In a video released last week, al-Wuhayshi was seen pledging to fight Western "crusaders." That might be one explanation for the timing of the strike, Johnsen says, but the timing could also have been linked to new intelligence regarding top-level militants.

What is confusing is that the US claims to have nearly defeated al-Qaeda. President Obama said that the group was a shadow of its former self in his latest State of the Union speech, and yet, recent videos show al-Qaeda militants meeting in the open in Yemen. 

Johnsen believes the US government has done a poor job of explaining the war against al-Qaeda. "There is this tendency," he says, "to either view al-Qaeda as being almost defeated or al-Qaeda as being ascendent. And I think what US government officials should be doing is really talking about the changing nature of the threat."

Johnsen, who wrote the book The Last Refuge: Yemen, al-Qaeda and America's War in Arabia, says al-Qaeda has changed since those first years after 9/11.

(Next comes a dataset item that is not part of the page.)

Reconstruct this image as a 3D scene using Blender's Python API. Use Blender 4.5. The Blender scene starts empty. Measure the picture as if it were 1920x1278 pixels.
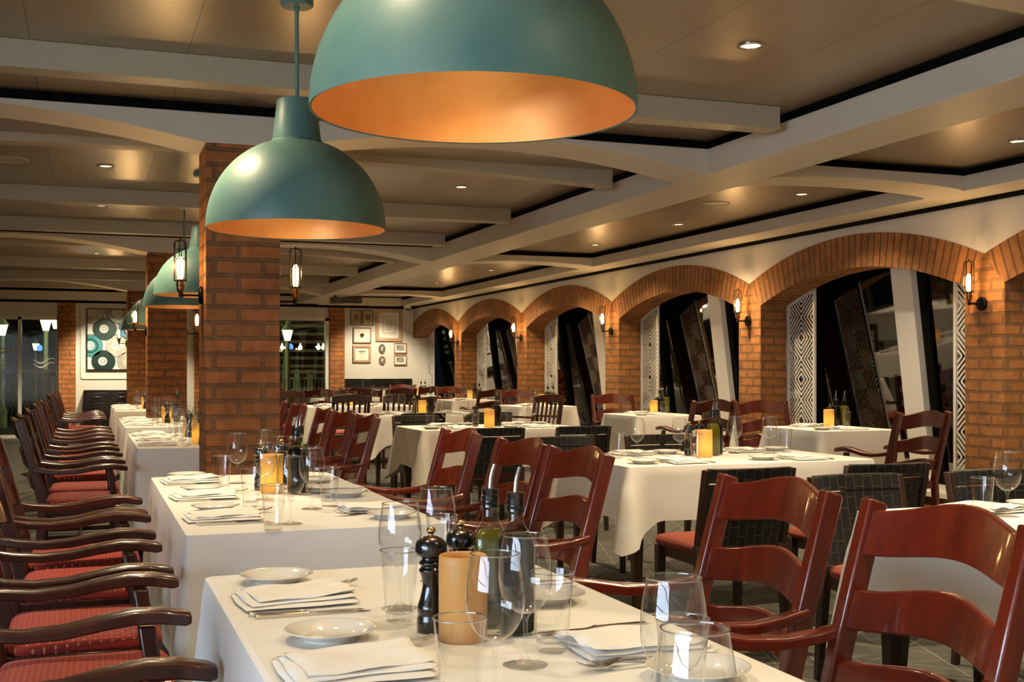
import bpy, bmesh, math, random
from math import sin, cos, pi, radians, sqrt, atan2, acos, tan
from mathutils import Vector, Matrix

scene = bpy.context.scene
COL = scene.collection
R = random.Random(7)

# ---------------------------------------------------------------- camera
CAM_H = 1.23
cam = bpy.data.cameras.new('camera')
cam.sensor_width = 36.0
cam.lens = 2198.0 / 1920.0 * 36.0
cam.shift_y = 0.0282
cam.clip_start = 0.05
cam_o = bpy.data.objects.new('camera', cam)
COL.objects.link(cam_o)
cam_o.location = (0, 0, CAM_H)
cam_o.rotation_euler = (radians(90), 0, radians(-20.0))
scene.camera = cam_o

# ---------------------------------------------------------------- world, exposure
w = bpy.data.worlds.new('night'); scene.world = w
w.use_nodes = True
w.node_tree.nodes['Background'].inputs[0].default_value = (0.10, 0.14, 0.22, 1)
w.node_tree.nodes['Background'].inputs[1].default_value = 0.02
scene.view_settings.view_transform = 'Standard'
scene.view_settings.look = 'None'
scene.view_settings.gamma = 1.0
scene.view_settings.exposure = 0.62
scene.view_settings.use_curve_mapping = False
scene.cycles.use_denoising = True
scene.cycles.max_bounces = 10
scene.cycles.transparent_max_bounces = 24
scene.cycles.transmission_bounces = 8
scene.cycles.sample_clamp_indirect = 3.0
scene.cycles.caustics_reflective = False
scene.cycles.caustics_refractive = False

CEIL = 2.722
BAY = 3.24
WALLX = 6.21
WARM = (1.0, 0.74, 0.42)

def light(kind, name, loc, energy, color=WARM, size=0.05, **kw):
    l = bpy.data.lights.new(name, kind); l.energy = energy; l.color = color
    if kind == 'AREA':
        l.size = size
        if 'size_y' in kw: l.shape = 'RECTANGLE'; l.size_y = kw['size_y']
    else: l.shadow_soft_size = size
    if kind == 'SPOT':
        l.spot_size = kw.get('angle', radians(75)); l.spot_blend = kw.get('blend', 0.6)
    o = bpy.data.objects.new(name, l); COL.objects.link(o); o.location = loc
    if 'rot' in kw: o.rotation_euler = kw['rot']
    return o

# recessed ceiling downlights (the fittings are built with the ceiling)
DOWN = [(2.875, 4.69), (2.86, 6.95 + 0.45), (2.876, 9.11), (2.85, 11.2), (2.85, 14.2), (3.4, 15.5), (2.85, 18.4), (2.85, 21.0),  # the one over the bright far table is added to brighten it
        (0.14, 4.9), (0.14, 9.07), (0.14, 11.26), (0.14, 13.95), (0.14, 15.9), (0.14, 18.3), (0.14, 21.2),
        (1.5, 1.2), (2.875, 2.4), (0.14, 2.3),
        (-1.2, 0.2), (0.2, -1.6), (2.4, -0.6), (2.4, -3.0), (-1.4, -3.2)]  # unseen downlights around and behind the camera, added in place of a fill light
DOWNA = [(5.3, 0.6), (5.3, -2.2), (5.47, 3.6), (5.47, 5.8), (5.47, 8.15), (5.47, 10.25), (5.47, 12.25), (5.47, 14.1), (5.47, 15.9), (5.42, 18.5), (5.42, 20.9)]  # added for brightness: both rear entries and the one by the third window table
for i, (x, y) in enumerate(DOWN):
    # the fittings over the nearest table are dimmed
    light('SPOT', 'downlight_lamp', (x, y, CEIL - 0.012), 40 if abs(x - 0.9) < 1.0 and 0 < y < 4 else (270 if y < 0.5 else (210 if x > 2 and y < 5 else 140)), (1.0, 0.78, 0.49), 0.03, angle=radians(128), blend=1.0)
for i, (x, y) in enumerate(DOWNA):
    light('SPOT', 'downlight_lamp', (x, y, 2.66 - 0.012), 150, (1.0, 0.78, 0.49), 0.03, angle=radians(128), blend=1.0)
# added spots brightening the framed pictures and the painting on the far wall
for x, e in ((5.35, 150), (0.55, 230)):
    o = light('SPOT', 'added_picture_spot', (x, 21.4, 2.62), e, (1.0, 0.86, 0.62), 0.03, angle=radians(85), blend=0.6)
    o.rotation_euler = (radians(32), 0, 0)
# ---------------------------------------------------------------- tagging
def tag(o, label=None, cat=None, group=None, kind=None):
    if label: o['label'] = label
    if cat: o['category'] = cat
    if group: o['group'] = group
    if kind: o['kind'] = kind
    return o

def thing(name, label, cat, loc=(0, 0, 0), rz=0.0, group=None):
    o = bpy.data.objects.new(name, None)
    o.empty_display_size = 0.05
    COL.objects.link(o); o.location = loc; o.rotation_euler = (0, 0, rz)
    return tag(o, label, cat, group)

def kids(o):
    return KID.get(o.name, [])
KID = {}
def adopt(child, parent):
    child.parent = parent
    KID.setdefault(parent.name, []).append(child)

def copy_tree(o, loc=None, rz=None, label=None, group=None, parent=None, sc=None):
    c = o.copy(); COL.objects.link(c)
    if parent is not None: adopt(c, parent)
    if loc is not None: c.location = loc
    if rz is not None: c.rotation_euler = (0, 0, rz)
    if sc is not None: c.scale = sc
    if label: c['label'] = label
    if group: c['group'] = group
    for ch in kids(o): copy_tree(ch, parent=c)
    return c

class Kind:
    """first use moves the prototype itself, later uses copy it with its parts"""
    def __init__(s, maker): s.maker = maker; s.proto = None
    def put(s, loc, rz, label, group=None):
        if s.proto is None:
            s.proto = s.maker(); o = s.proto
            o.location = loc; o.rotation_euler = (0, 0, rz); o['label'] = label
            if group: o['group'] = group
            return o
        return copy_tree(s.proto, loc, rz, label, group)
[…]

"So what is considered al-Qaeda Central, in Afghanistan and Pakistan, that organization has been decimated by drone strikes, by US raids and by the war in Afghanistan," he says. "But as the US has done such a good job in those places, al-Qaeda is cropping up in places like Yemen, in Libya, in Iraq, in other places around the Middle East."

He says what worries many people is that "the US has been bombing Yemen now going on five years on a pretty steady basis, but … the organization itself seems to be growing stronger in spite of all the bombs."